Tough Stand on War-Crime Suspects Keeps Bosnia Tense
| SARAJEVO, BOSNIA-HERZEGOVINA
For 19 months, fear of reprisals against peacekeeping troops in Bosnia led leaders of the North Atlantic Treaty Organization to avoid having its soldiers carry out the arrest of Bosnia's most-wanted war criminals.
Then, last week, that policy changed. British soldiers, with US logistical and intelligence support, shot dead one Bosnian Serb war-crimes suspect who resisted arrest, and sent one other off for trial at The Hague.
That appears to reveal a major reassessment in Western capitals of the risks of making arrests, and the danger to 31,000 NATO troops here.
"The risk of not arresting the war criminals is greater than the risk of reprisals if NATO does carry out the arrests," says Hrair Balian, Sarajevo director of the International Crisis Group, an independent organization monitoring the Dayton accords. "But I don't think anyone can exclude the possibility of repercussions" for the arrests, Mr. Balian added.
US commanders say they are watching the situation to make sure none of the 8,500 American troops in Bosnia become targets.
"Obviously, tensions are a little bit higher," Lt. Col. Guy Shields, spokesman for US forces in Bosnia, said July 14, citing rhetorical threats. "But ... we still have lines of communication with [Bosnian Serb] military liaisons."
Even before the arrests of the war-crimes suspects, American troops had been exercising extremely rigorous precautions. Soldiers may not leave their bases except in convoys of four vehicles, and must wear full "battle rattle," as they call it, including Kevlar helmet and flak jacket. So far, no US soldier has been killed in Bosnia by hostile fire.
Still, the recent arrest and killing have dramatically raised the ire of Bosnian Serbs. Hundreds turned up for the funeral of the slain suspect, Simo Drljaca, over the weekend, carrying posters of the most high-level war-crimes suspect, Bosnian Serb leader Radovan Karadzic, and yelling threats against American, British, and NATO soldiers.

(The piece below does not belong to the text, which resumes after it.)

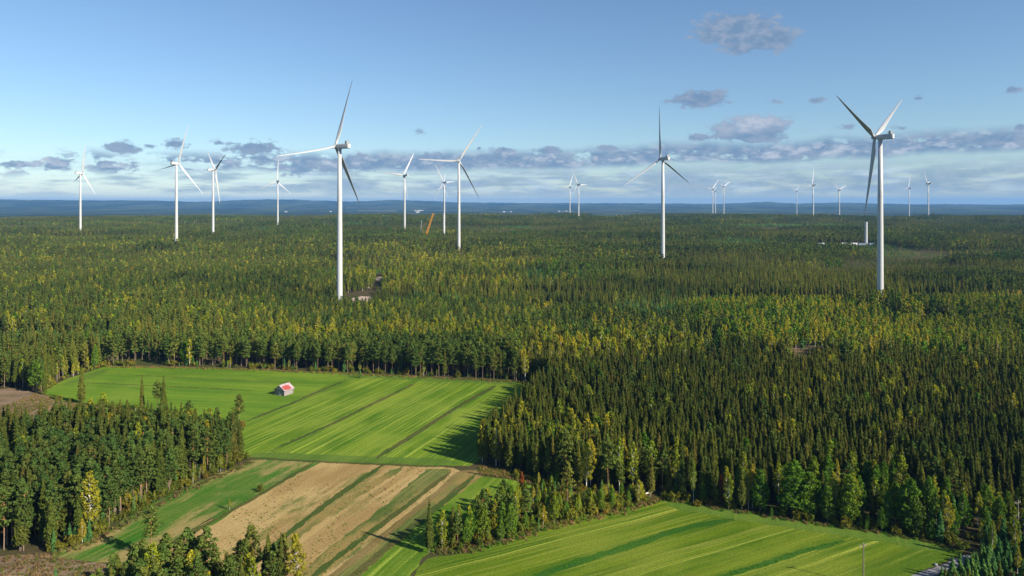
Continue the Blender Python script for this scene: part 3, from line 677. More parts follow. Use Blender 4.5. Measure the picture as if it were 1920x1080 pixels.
# ------------------------------------------------------------------ tree shapes (crown and trunk built separately)
def card(V, Fc, c, a, b_):
    o = len(V); V += [c - a - b_ * .5, c + a * .15 - b_, c + a, c + a * .15 + b_]; Fc.append((o, o + 1, o + 2, o + 3))
def rvec(q):
    while True:
        v = Vector((q.uniform(-1, 1), q.uniform(-1, 1), q.uniform(-1, 1)))
        if .05 < v.length < 1: return v.normalized()
def trunk_mb(q, H, r, lean=.0, top=.96, n=7):
    mb = MB(); k = 6; ax, ay = q.uniform(-lean, lean), q.uniform(-lean, lean); pts = [(ax * (i / k) ** 2 * H + q.uniform(-.05, .05), ay * (i / k) ** 2 * H, H * top * i / k - (.3 if i == 0 else 0)) for i in range(k + 1)]
    mb.tube(pts, [r * (1 - .85 * i / k) for i in range(k + 1)], n); return mb, pts
def conifer(seed, H, Rb, tiers, nb, cards, base=.1, dense=1.0):
    """tiers of drooping boughs: each bough a bent pair of blades with shorter side boughs"""
    q = random.Random(seed); V = []; Fc = []; mb, pts = trunk_mb(q, H, H * .009, .005, .97)
    side = q.uniform(0, 6.28)
    for i in range(tiers):
        t = min(max((i + q.uniform(-.3, .3)) / tiers, 0), .985); z = H * (base + (1 - base) * t)
        Rz = Rb * ((1 - t) ** .72) * (.70 + .30 * min(1, t * 6)) * q.uniform(.85, 1.12) + .10
        n = max(4, int(nb * (.5 + .5 * (1 - t)))); a0 = q.uniform(0, 6.28)
        for j in range(n):
            a = a0 + 6.283 * j / n + q.uniform(-.3, .3); L = Rz * q.uniform(.72, 1.15) * (1 + .12 * math.cos(a - side))
            if q.random() < .12: L *= q.uniform(.35, .75)
            dz = L * q.uniform(.45, .95) + .12
            subs = [(0, 1.0, 0)] if cards < 2 else [(0, 1.0, 0), (.38, .78, .12), (-.38, .78, .12)] if cards > 2 else [(.2, .95, .05), (-.3, .8, .1)]
            for da, fl, dd in subs:
                d = Vector((math.cos(a + da), math.sin(a + da), 0)); sv = Vector((-d.y, d.x, 0)); LL = L * fl
                w_ = (.30 if cards > 2 else .42 if cards == 2 else .55) * LL * dense + .05
                c0 = d * LL * .08 + Vector((0, 0, z + dz * .35)); c1 = d * LL + Vector((0, 0, z - dz * .55 - dd)); m = d * LL * .62 + Vector((0, 0, z - dz * .05 - dd * .5)); tl = q.uniform(-.25, .25) * w_
                o = len(V); V += [c0, m - sv * w_ + Vector((0, 0, -.12 * w_ + tl)), c1, m + sv * w_ + Vector((0, 0, -.12 * w_ - tl))]; Fc.append((o, o + 1, o + 2, o + 3))
                if cards > 2:   # hanging twigs under the bough
                    card(V, Fc, m + Vector((0, 0, -.12 - .06 * LL)), d * (LL * .34) + Vector((0, 0, -.10)), Vector((sv.x * .2, sv.y * .2, -1)) * (.10 + .07 * LL))
    for k in range(3): card(V, Fc, Vector((0, 0, H * .965)), Vector((q.uniform(-.1, .1), 0, H * .035)), Vector((math.cos(k * 2.1), math.sin(k * 2.1), 0)) * .12)
    return V, Fc, mb
def clump(V, Fc, q, c, rx, rz, n, sz, up=.3):
    for _ in range(n):
        d = rvec(q); rad = q.uniform(.55, 1.0); p = c + Vector((d.x * rx * rad, d.y * rx * rad, d.z * rz * rad))
        nrm = (d + Vector((0, 0, up)) + rvec(q) * .9).normalized(); a = nrm.orthogonal().normalized(); a = Matrix.Rotation(q.uniform(0, 6.28), 3, nrm) @ a; b_ = nrm.cross(a)
        s = sz * q.uniform(.6, 1.35); card(V, Fc, p, a * s, b_ * s * .62)
def pine(seed, H, Rb, ncl, nc, sz, base=.42):
    q = random.Random(seed); V = []; Fc = []; mb, pts = trunk_mb(q, H, H * .0095, .02, .95)
    for i in range(ncl):
        t = (i + q.uniform(0, .9)) / ncl; z = H * (base + (.97 - base) * t)
        prof = math.sin(math.pi * min(1, (t * .82 + .22))) ** .8; rr_ = Rb * prof * q.uniform(.25, 1.0) + .1; a = i * 2.4 + q.uniform(-.5, .5)
        k = min(5, int(z / H / .96 * 6)); ctr = Vector(pts[k]) * .6 + Vector(pts[k + 1]) * .4
        c = Vector((ctr.x + rr_ * math.cos(a), ctr.y + rr_ * math.sin(a), z + .12 * rr_))
        clump(V, Fc, q, c, (.75 + .28 * rr_) * (1.15 - .35 * t), .42 + .12 * (1 - t), nc, sz, .5)
        if sz < .5: mb.tube([(ctr.x, ctr.y, z - .5 - .15 * rr_), (c.x, c.y, c.z - .1)], [.06, .025], 4, False)
    for i in range(3 if sz < .5 else 0):    # dead snags on the bare stem
        z = H * q.uniform(.25, base); a = q.uniform(0, 6.28); mb.tube([(0, 0, z), (math.cos(a) * .8, math.sin(a) * .8, z - .1)], [.04, .015], 4, False)
    return V, Fc, mb
def broad(seed, H, Rb, ncl, nc, sz, base=.28, full=.5, lean=.03, lobes=0, r0=.010):
    q = random.Random(seed); V = []; Fc = []; mb, pts = trunk_mb(q, H, H * r0, lean, .93)
    for i in range(ncl):
        t = (i + .5) / ncl; z = H * (base + (.98 - base) * t)
        prof = (min(1, t / (1 - full) * 1.0 + .25)) ** .7 * (max(0, 1 - t) ** .55) * 1.35
        a = i * 2.39996 + q.uniform(-.6, .6); rr_ = Rb * min(1.05, prof) * math.sqrt(q.uniform(.08, 1.0)); k = min(5, int(z / H / .94 * 6)); ctr = Vector(pts[k]) * .5 + Vector(pts[min(6, k + 1)]) * .5
        c = Vector((ctr.x + rr_ * math.cos(a), ctr.y + rr_ * math.sin(a), z + q.uniform(-.5, .5)))
        s = Rb * .30 * (1.25 - .5 * t); clump(V, Fc, q, c, s, s * 1.35, nc, sz, .1)
        if sz < .5 and i % 2 == 0: mb.tube([(ctr.x, ctr.y, max(z - .9 - .5 * rr_, H * .12)), (c.x * .6 + ctr.x * .4, c.y * .6 + ctr.y * .4, z - .5), tuple(c)], [.07, .045, .02], 4, False)
    return V, Fc, mb
def bushy(seed, H, Rb, ncl, nc, sz):
    q = random.Random(seed); V = []; Fc = []; mb = MB()
    for i in range(ncl):
        a = q.uniform(0, 6.28); rr_ = Rb * math.sqrt(q.random()) * .8; z = H * q.uniform(.25, .85) * (1.1 - .5 * rr_ / Rb)
        c = Vector((rr_ * math.cos(a), rr_ * math.sin(a), z)); clump(V, Fc, q, c, .38 * Rb, .22 * H, nc, sz, .2)
        if i % 2 == 0: mb.tube([(c.x * .15, c.y * .15, -.1), (c.x * .5, c.y * .5, z * .6), tuple(c)], [.045, .03, .012], 4, False)
    return V, Fc, mb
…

So far, US commanders say, the threats remain only words. Other international agencies, however, report hostile incidents they say may be linked to the arrests.
The Organization for Security and Cooperation in Europe, which is organizing Bosnia's municipal elections in September, reported July 14 that an OSCE vehicle was blown up in front of its offices in the eastern Bosnian Serb town of Zvornik late on July 13. The OSCE says it is not clear if the explosion, which resembles several that occurred before the arrests, was a direct reaction.

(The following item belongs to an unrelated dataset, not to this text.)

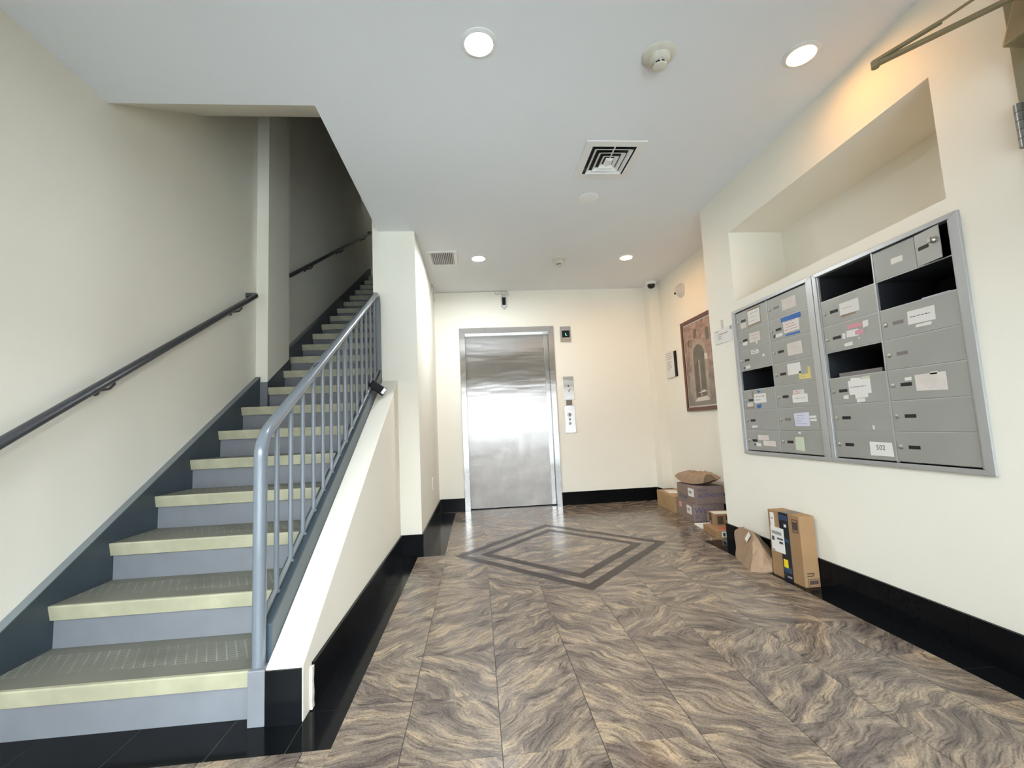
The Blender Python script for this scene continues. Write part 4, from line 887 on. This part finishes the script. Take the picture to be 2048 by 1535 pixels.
b.obj('mailer_body', ['kraft', 'kraftdark'], bag, sub=crumple(.011, 20, 6))
pA, pB, pT = Vector(A_), Vector(B_), Vector(T3)
nn = (pB-pA).cross(pT-pA).normalized()
if nn.x > 0: nn = -nn
uu = (pB-pA).normalized(); vv_ = nn.cross(uu); vv_ = vv_ if vv_.z > 0 else -vv_
c0 = pT-uu*.045-vv_*.048+nn*.011
MB().hexa([c0-uu*.034-vv_*.022, c0+uu*.020-vv_*.034, c0+uu*.036+vv_*.022, c0-uu*.018+vv_*.034], [p+nn*.0015 for p in (c0-uu*.034-vv_*.022, c0+uu*.020-vv_*.034, c0+uu*.036+vv_*.022, c0-uu*.018+vv_*.034)]).obj('address_label', 'paper', bag)
# paper bag on the carton stack
pb = thing('paper_bag', (2.21, 4.47, .335), 'crumpled brown paper bag lying on top of the carton stack', 'paper bag')
b = MB(); nu, nv = 22, 12; cx, cy = 2.215, 4.50; ax_ = Vector((.17, -.56, 0)).normalized(); bx_ = Vector((ax_.y, -ax_.x, 0))
grid = {}
for sgn in (1, -1):
    for i in range(nu+1):
        for j in range(nv+1):
            s_ = -1+2*i/nu; t = -1+2*j/nv
            wid = .105*(1-.55*abs(s_)**2.2); prof = max(0, 1-abs(t)**2.4)**.6*max(0, 1-abs(s_)**2.0)**.7
            base = .012+.055*abs(s_)**2.4+.018*max(0, -t)*(.4+.6*abs(s_))
            z = .335+base+(prof*.112 if sgn > 0 else -prof*.012)
            p = Vector((cx, cy, 0))+ax_*(s_*.27)+bx_*(t*wid)
            z += (.030*abs(noise.noise(Vector((p.x*16, p.y*16, 1.3))))+.012*noise.noise(Vector((p.x*45, p.y*45, 4)))-.022*math.exp(-((s_+.05)/.10)**2))*prof if sgn > 0 else 0
            edge = abs(s_) > .999 or abs(t) > .999
            grid[(sgn, i, j)] = len(b.v) if not (edge and sgn < 0) else grid[(1, i, j)]
            if not (edge and sgn < 0): b.v.append(Vector((p.x, p.y, max(z, .3365))))
for sgn in (1, -1):
    for i in range(nu):
        for j in range(nv):
            q = [grid[(sgn, i, j)], grid[(sgn, i+1, j)], grid[(sgn, i+1, j+1)], grid[(sgn, i, j+1)]]
            b.f.append(q if sgn > 0 else q[::-1]); b.mi.append(1 if (i >= nu-4 and j > nv//2) or (sgn < 0 and i > nu*.6) else 0)  # dark patch paints the shaded open end of the bag
b.obj('bag_body', ['kraft', 'kraftdark'], pb, sub=lambda bm: bmesh.ops.triangulate(bm, faces=bm.faces[:]))

# upstairs lamp over the upper landing (unseen, its spill reaches the top of the stair wall)
MB().lathe([(.10, 0), (.10, -.03), (.07, -.05), (0, -.055)], (-1.3, 8.3, 6.2)).obj('ceiling_landing_lamp', 'dimlens')['kind'] = 'structure'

On the evening of July 14, another explosion shattered the windows of a building that houses a senior OSCE official in Banja Luka, the largest Serb-held town in Bosnia.
The United Nations also reported signs July 14 of "low-level hostility" by Serbs against UN monitors. But spokesman Alex Ivanko emphasized that, for the 600 UN employees in the Bosnian Serb entity, it's still "business as usual."

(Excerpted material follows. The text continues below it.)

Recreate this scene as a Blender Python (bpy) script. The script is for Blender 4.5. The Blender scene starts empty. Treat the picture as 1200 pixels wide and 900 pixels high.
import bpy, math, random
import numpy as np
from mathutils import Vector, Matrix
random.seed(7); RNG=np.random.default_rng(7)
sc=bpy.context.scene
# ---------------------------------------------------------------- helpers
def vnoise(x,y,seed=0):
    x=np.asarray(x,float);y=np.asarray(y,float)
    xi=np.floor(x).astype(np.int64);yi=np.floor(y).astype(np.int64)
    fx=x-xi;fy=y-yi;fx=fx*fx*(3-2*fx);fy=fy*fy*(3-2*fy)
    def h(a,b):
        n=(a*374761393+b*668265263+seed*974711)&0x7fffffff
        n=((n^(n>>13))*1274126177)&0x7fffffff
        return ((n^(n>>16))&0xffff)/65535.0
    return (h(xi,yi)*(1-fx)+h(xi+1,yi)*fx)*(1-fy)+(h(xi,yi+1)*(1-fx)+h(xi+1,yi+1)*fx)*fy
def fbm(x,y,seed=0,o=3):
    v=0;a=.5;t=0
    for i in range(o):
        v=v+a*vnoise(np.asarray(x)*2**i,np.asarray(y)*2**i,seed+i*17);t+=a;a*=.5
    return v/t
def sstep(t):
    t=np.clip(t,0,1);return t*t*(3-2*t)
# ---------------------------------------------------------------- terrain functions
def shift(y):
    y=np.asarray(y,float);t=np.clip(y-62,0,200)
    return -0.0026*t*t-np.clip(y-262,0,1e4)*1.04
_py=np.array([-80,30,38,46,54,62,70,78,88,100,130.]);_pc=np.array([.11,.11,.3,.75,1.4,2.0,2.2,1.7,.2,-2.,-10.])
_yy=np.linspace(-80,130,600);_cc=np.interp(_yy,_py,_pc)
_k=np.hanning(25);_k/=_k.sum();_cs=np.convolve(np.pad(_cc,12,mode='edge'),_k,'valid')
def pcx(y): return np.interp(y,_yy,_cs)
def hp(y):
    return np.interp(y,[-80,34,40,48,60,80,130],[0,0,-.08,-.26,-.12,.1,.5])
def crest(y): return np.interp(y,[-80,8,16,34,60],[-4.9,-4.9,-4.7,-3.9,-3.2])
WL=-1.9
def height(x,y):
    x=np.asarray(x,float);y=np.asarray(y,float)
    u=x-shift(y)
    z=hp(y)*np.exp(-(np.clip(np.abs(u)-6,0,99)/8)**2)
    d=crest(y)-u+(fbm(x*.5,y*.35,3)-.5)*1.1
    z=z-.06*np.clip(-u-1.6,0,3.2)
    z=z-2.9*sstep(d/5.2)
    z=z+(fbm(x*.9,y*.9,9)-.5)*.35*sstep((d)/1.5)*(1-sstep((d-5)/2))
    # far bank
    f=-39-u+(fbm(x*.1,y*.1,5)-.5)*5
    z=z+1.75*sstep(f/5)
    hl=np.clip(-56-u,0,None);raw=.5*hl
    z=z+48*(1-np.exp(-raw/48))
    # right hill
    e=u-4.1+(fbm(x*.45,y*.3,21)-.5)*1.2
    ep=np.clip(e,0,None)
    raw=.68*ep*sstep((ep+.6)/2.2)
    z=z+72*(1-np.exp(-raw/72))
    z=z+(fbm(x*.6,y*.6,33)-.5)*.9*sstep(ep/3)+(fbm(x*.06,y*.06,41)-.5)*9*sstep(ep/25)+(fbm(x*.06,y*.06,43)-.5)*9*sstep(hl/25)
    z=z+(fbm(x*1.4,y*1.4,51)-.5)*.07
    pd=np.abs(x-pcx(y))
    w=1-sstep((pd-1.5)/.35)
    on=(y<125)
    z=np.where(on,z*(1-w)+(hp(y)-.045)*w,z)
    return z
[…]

Anticipation of further arrests has heightened tension among Serbs. Mr. Karadzic, the man most sought by the war-crimes tribunal in The Hague, would be the most desired target of arrest - but also the most difficult and dangerous. Accused of genocide and crimes against humanity, he is reported to be protected by more than 200 heavily armed bodyguards.
Karadzic - proponent of an ethnically pure Serbian state - has fought international efforts to repatriate some of Bosnia's 1 million refugees and displaced people. Police and local politicians loyal to Karadzic have blown up homes of Muslim refugees trying to return to the part of Bosnia controlled by Serbs.
Once overwhelmingly popular in the Bosnian Serb entity, Karadzic now has many detractors, including Biljana Plavsic, the Bosnian Serb president.
For all the problems Karadzic presents, the memory of an American soldier being dragged through the streets of Mogadishu, Somalia, after a failed US attempt to capture warlord Farah Aidid, may inhibit NATO forces from going after him. But international officials say the perceived risk of reprisals may be overblown.
"Neither the mandate nor the risk assessment has changed," says a US Embassy spokesman in Sarajevo. "But as the end of the peacekeeping mandate draws nearer, it has become clearer to everyone that more needs to be done."
Both the House and Senate are moving bills that recommend ending funding for US troops in Bosnia in June 1998. That doesn't give peacekeepers much time.
"The risk of the renewal of war once NATO pulls out if the Dayton peace accords are not fulfilled is very great," Balian says. "And that would place international forces at considerably higher risk."